In the case of C. & N. W. Ry. Co. v. Cummings, 20 Ill. App. 333, this court said:
“ While it must be said that by the law, as settled, it is in the power of the trial court to render judgments on verdicts reduced, as the one under consideration was, to an amount satisfactory to the trial judge, and the entering of such judgment is not error, yet the judgment so rendered is anomalous, and, in a reviewing court, can not be entitled to the presumptions which obtain in favor of a judgment upon a fair verdict, which results from concurrence upon all the issues by the jury and the court. In the exercise of the revisory power of this court we may reverse a judgment rendered under such circumstances as appear in the record, notwithstanding there appear to be no errors of law, where in our opinion such course will best tend to promote the impartial administration of justice. In view of all the circumstances shown by the evidence in this record, and the impeachment of the verdict by the trial judge, in which appellee concurred by entering a remittitur of so large a part of the verdict, we conclude that the better and more prudent course, the one most likely to conserve the rights of both parties, and approximate justice most nearly in the end, is to submit the issues between the parties to the consideration of another jury, and, that this may be done, the judgment will be reversed and the case remanded.”
That was the case of an assault and battery committed by a brakeman of that appellant upon a passenger. The verdict was for §2,000, from which §1,400 was remitted and judgment given for §600, and the judgment was reversed.
In a part of the opinion preceding the portion already quoted, the court said :
“ The damages assessed by the jury were, according to the judgment of the court, more than three times greater than were justified. The damages were unliquidated, and there was no way in which the court could ascertain what part of tlie judgment (verdict) was for actual damages, and what for punitive damages. * * * A verdict * * ® so excessive that seven-tenths of it will be remitted to prevent a new trial, can not but be regarded as the result of passion and prejudice on the part of the jury, and it is difficult to see how the vice in such a verdict can be cured by a remittitur, for the passion and prejudice was in the jury, and must have entered into and permeated the whole finding, and must abide in that which remains as well as in that which is remitted.”

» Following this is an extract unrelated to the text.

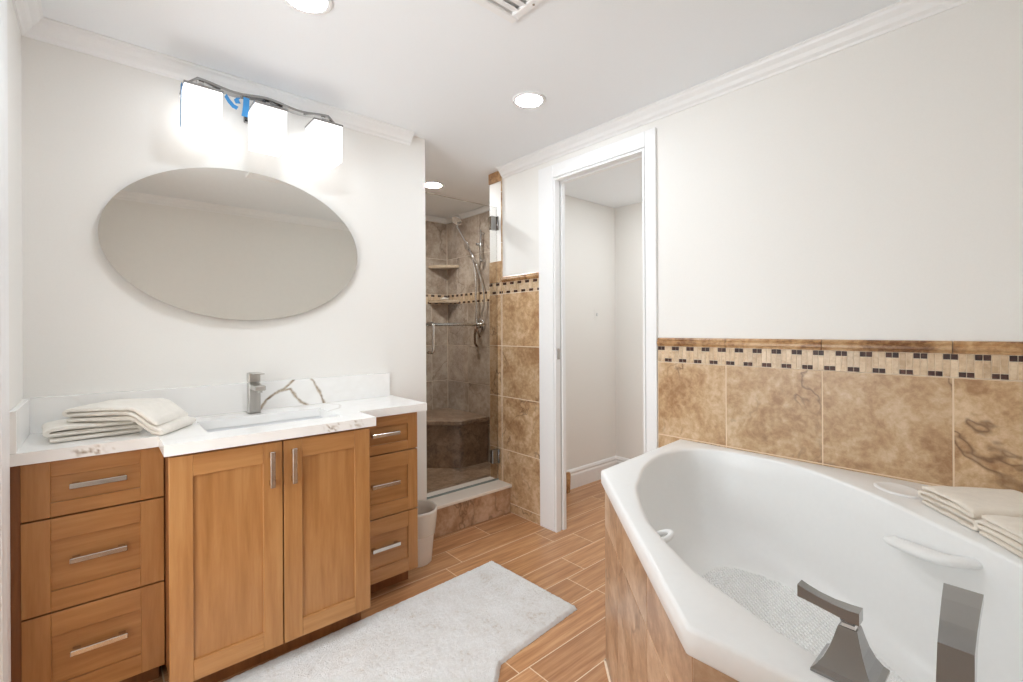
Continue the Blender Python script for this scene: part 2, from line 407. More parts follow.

"W e can not improve upon the language or reasoning of those cases.
Finding in the record, as we do, so much evidence of what is prejudicial to a cool and deliberate verdict, we are of the opinion that the trial judge ought to have set the entire verdict aside, and our duty is to send the case back for another trial.
We are not to be understood as condemning the practice, many times, and under some circumstances, most commendable, of the trial judge requiring a remittitur where, upon a fair hearing, a jury may, in his opinion, have exceeded reason and sound judgment in estimating the compensatory damages that one who is injured by the negligence of another, is fairly entitled to.
In passing upon this case we have not been unmindful of the difficulties and embarrassments under which a trial judge labors under our system of practice, nor of the manner in which, with the introduction of stenographers, bills of exceptions are nowadays made up and approved. But we are required by the law to judicially believe that bills of exceptions duly certified, speak the truth, however much we may, as individuals, question their entire accuracy.
Upon the record as it is, we can not approve this judgment, and it is accordingly reversed and the cause remanded.